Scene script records
# # # #

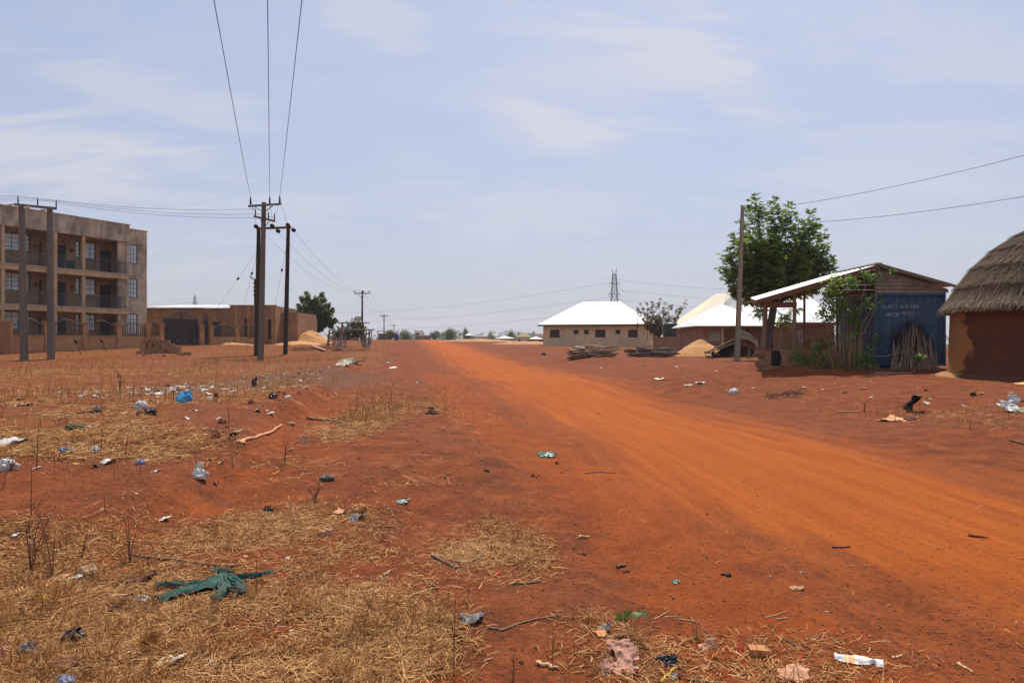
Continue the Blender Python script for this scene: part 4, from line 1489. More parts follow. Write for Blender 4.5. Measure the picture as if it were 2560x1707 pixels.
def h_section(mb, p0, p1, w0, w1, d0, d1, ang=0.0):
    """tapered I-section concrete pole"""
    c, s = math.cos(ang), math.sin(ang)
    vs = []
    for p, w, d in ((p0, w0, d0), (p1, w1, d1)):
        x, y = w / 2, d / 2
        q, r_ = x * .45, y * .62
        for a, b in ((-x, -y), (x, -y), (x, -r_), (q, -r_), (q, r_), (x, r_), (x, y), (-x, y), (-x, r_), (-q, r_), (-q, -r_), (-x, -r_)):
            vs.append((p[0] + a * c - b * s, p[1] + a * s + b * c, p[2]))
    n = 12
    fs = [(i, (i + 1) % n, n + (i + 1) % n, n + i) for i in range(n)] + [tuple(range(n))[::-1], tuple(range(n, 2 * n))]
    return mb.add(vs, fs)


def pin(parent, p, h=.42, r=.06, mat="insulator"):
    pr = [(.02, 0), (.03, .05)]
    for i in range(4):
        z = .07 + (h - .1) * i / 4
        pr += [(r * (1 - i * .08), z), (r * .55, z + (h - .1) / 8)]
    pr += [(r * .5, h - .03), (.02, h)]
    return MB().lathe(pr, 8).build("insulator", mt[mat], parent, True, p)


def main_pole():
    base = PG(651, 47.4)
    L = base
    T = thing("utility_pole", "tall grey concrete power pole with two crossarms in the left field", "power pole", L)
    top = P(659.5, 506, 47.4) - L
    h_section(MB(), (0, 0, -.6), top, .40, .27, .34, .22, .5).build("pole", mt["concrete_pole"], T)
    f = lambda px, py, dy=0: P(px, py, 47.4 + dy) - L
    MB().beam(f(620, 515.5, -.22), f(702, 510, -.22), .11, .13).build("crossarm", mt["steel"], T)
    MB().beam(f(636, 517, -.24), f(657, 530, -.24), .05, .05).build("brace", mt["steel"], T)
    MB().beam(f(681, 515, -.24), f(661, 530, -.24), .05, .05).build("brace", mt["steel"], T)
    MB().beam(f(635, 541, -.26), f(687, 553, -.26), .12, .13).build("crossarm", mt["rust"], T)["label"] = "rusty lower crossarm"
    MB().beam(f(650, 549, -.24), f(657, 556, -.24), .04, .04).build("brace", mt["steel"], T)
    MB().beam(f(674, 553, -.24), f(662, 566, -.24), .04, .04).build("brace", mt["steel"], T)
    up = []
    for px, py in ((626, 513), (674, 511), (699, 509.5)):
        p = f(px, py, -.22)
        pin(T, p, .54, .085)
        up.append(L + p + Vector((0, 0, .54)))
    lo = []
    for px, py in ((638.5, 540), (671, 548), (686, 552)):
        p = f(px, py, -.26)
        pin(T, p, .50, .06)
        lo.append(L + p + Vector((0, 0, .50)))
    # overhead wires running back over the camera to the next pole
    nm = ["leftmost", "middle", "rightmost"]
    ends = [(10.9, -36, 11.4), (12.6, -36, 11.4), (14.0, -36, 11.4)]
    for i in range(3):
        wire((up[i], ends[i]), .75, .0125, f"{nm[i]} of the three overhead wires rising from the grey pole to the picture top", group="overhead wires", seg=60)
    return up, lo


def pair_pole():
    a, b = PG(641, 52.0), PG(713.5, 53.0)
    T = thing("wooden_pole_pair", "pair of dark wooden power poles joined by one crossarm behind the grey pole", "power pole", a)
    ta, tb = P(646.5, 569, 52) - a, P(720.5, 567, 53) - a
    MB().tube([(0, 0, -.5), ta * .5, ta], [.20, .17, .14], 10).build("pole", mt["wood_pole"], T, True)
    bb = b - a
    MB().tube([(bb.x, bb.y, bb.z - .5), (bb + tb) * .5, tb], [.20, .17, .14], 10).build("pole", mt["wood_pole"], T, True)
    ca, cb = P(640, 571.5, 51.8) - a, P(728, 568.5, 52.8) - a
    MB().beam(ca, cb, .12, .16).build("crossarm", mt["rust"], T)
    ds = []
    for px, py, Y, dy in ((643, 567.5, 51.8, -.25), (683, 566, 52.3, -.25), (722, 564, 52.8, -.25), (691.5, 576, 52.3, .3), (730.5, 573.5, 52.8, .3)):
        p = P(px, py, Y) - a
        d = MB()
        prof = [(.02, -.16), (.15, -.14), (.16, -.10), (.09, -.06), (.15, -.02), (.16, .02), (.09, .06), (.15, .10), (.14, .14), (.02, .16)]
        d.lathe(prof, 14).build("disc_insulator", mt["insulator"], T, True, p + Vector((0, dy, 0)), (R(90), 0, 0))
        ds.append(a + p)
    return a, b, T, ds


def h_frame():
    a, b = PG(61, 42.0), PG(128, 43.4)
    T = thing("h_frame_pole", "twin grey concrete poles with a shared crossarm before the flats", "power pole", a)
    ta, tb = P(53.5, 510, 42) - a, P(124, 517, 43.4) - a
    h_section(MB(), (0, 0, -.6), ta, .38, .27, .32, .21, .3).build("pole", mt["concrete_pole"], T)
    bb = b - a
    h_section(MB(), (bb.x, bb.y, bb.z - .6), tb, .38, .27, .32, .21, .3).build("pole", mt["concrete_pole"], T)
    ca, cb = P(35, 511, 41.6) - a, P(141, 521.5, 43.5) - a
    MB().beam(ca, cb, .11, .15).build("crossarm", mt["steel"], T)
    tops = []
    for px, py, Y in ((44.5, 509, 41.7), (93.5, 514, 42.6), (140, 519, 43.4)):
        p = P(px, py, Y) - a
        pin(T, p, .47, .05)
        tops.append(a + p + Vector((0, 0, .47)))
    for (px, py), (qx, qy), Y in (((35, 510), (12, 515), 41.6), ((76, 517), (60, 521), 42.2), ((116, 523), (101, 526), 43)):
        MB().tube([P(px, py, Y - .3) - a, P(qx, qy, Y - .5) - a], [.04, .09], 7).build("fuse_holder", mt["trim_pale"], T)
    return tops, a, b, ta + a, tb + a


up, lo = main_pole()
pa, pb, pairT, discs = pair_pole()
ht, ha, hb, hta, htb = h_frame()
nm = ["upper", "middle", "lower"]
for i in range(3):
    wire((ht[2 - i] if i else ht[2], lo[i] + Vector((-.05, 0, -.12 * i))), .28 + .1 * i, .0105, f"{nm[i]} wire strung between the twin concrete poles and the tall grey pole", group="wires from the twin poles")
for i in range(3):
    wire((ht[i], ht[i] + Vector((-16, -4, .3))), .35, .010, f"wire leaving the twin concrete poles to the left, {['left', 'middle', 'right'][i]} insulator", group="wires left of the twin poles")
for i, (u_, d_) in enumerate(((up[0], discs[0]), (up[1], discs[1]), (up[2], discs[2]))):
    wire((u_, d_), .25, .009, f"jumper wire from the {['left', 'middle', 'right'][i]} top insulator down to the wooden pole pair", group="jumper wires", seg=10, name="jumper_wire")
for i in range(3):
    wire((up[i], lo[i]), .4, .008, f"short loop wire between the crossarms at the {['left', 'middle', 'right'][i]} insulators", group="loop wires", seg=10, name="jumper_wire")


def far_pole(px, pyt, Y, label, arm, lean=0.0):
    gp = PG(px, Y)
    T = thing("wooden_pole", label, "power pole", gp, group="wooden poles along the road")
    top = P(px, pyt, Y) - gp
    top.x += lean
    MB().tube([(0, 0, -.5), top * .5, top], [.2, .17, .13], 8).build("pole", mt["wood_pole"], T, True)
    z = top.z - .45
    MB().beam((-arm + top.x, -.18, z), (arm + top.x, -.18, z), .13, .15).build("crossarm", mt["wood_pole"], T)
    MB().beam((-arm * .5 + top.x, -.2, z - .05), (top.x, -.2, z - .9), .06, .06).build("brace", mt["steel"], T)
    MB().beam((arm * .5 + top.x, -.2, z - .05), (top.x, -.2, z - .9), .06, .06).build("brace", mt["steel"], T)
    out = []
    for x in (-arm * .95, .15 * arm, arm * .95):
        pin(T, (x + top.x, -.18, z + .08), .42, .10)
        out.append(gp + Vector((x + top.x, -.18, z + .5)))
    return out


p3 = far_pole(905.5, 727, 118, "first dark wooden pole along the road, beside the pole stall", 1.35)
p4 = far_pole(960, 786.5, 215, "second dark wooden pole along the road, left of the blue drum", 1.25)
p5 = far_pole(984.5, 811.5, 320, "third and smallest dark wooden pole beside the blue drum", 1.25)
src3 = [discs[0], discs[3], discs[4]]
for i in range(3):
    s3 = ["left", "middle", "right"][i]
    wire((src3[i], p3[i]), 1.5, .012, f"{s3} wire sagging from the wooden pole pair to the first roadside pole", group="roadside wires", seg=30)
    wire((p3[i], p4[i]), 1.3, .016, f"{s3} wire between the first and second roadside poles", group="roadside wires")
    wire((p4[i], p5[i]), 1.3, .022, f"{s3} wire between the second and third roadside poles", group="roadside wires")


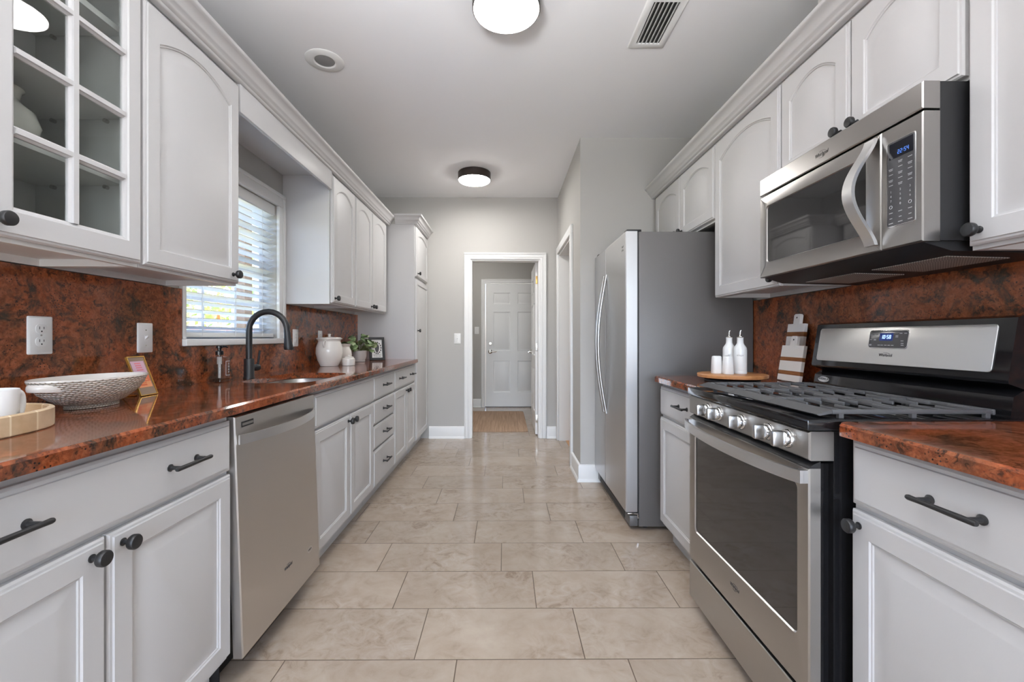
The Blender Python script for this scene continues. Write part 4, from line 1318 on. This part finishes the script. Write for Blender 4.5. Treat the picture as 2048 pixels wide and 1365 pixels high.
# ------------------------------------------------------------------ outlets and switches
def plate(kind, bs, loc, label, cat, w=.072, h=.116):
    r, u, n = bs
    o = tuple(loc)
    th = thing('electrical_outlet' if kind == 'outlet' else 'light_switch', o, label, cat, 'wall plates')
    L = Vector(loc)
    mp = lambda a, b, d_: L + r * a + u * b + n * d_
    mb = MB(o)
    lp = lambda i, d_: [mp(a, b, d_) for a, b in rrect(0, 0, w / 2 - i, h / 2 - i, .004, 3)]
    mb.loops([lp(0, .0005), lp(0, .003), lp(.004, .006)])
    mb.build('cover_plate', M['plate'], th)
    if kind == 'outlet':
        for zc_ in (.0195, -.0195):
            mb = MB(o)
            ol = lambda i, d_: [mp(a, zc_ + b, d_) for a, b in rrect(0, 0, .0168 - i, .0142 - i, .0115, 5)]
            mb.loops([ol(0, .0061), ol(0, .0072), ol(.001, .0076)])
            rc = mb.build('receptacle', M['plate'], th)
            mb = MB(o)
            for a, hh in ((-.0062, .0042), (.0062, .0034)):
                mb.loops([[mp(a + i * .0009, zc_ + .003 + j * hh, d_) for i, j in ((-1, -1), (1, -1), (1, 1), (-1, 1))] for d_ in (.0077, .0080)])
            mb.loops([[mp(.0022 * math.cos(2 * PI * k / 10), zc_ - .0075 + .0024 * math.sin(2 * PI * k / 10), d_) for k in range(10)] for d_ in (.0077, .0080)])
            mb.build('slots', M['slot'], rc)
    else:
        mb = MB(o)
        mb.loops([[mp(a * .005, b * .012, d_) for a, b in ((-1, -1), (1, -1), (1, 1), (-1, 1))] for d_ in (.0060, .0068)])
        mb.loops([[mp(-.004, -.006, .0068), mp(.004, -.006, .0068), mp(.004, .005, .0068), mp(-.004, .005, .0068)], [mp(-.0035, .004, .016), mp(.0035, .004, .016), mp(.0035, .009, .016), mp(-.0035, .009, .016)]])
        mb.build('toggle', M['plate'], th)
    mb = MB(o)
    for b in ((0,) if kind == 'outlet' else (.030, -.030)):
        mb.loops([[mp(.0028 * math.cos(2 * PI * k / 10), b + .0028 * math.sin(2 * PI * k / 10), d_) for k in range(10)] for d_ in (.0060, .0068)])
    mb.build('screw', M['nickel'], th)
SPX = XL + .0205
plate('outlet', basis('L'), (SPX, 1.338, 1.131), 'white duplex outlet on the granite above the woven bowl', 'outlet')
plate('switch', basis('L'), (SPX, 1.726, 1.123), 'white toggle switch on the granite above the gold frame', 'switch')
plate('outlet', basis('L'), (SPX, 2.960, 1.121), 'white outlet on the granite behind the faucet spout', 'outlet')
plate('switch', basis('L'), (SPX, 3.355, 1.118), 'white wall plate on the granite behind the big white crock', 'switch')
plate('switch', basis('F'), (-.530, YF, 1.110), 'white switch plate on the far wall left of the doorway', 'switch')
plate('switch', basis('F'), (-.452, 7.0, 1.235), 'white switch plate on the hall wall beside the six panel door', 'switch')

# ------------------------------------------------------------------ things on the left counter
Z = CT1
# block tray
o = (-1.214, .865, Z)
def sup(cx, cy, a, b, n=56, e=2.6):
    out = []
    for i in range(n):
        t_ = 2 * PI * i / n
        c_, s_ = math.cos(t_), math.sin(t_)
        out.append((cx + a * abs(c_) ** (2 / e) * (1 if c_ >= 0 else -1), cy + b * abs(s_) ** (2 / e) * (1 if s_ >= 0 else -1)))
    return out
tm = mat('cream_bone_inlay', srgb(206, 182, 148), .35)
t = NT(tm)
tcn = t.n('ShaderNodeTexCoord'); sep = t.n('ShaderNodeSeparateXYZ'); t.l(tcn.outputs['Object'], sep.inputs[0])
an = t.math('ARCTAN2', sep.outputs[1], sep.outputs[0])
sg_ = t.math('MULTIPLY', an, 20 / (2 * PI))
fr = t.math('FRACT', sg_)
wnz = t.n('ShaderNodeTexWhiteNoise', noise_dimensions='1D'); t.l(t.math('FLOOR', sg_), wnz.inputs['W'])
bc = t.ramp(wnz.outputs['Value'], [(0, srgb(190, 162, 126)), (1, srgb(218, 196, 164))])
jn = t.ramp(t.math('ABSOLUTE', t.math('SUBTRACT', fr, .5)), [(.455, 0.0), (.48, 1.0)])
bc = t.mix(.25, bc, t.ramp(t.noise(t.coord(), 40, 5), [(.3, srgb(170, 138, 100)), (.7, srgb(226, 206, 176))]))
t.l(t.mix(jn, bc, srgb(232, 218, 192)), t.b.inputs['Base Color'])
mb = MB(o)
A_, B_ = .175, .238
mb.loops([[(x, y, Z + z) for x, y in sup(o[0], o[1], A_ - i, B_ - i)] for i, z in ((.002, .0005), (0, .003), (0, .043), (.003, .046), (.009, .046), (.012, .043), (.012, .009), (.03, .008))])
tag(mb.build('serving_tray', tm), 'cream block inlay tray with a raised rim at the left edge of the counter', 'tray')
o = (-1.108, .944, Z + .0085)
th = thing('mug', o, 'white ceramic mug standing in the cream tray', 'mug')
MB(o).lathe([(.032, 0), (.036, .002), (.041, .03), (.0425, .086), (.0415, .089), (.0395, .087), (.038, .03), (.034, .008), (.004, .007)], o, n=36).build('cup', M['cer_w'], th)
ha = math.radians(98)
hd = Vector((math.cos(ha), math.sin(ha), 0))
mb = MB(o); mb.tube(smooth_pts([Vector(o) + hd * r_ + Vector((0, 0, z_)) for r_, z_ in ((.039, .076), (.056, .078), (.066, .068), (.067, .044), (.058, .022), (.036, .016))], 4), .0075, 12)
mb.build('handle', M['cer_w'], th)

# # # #

* **Exercise prompt**: How many lines in the entries contain the string "part"? Answer with the number only.

* **Final result**: 2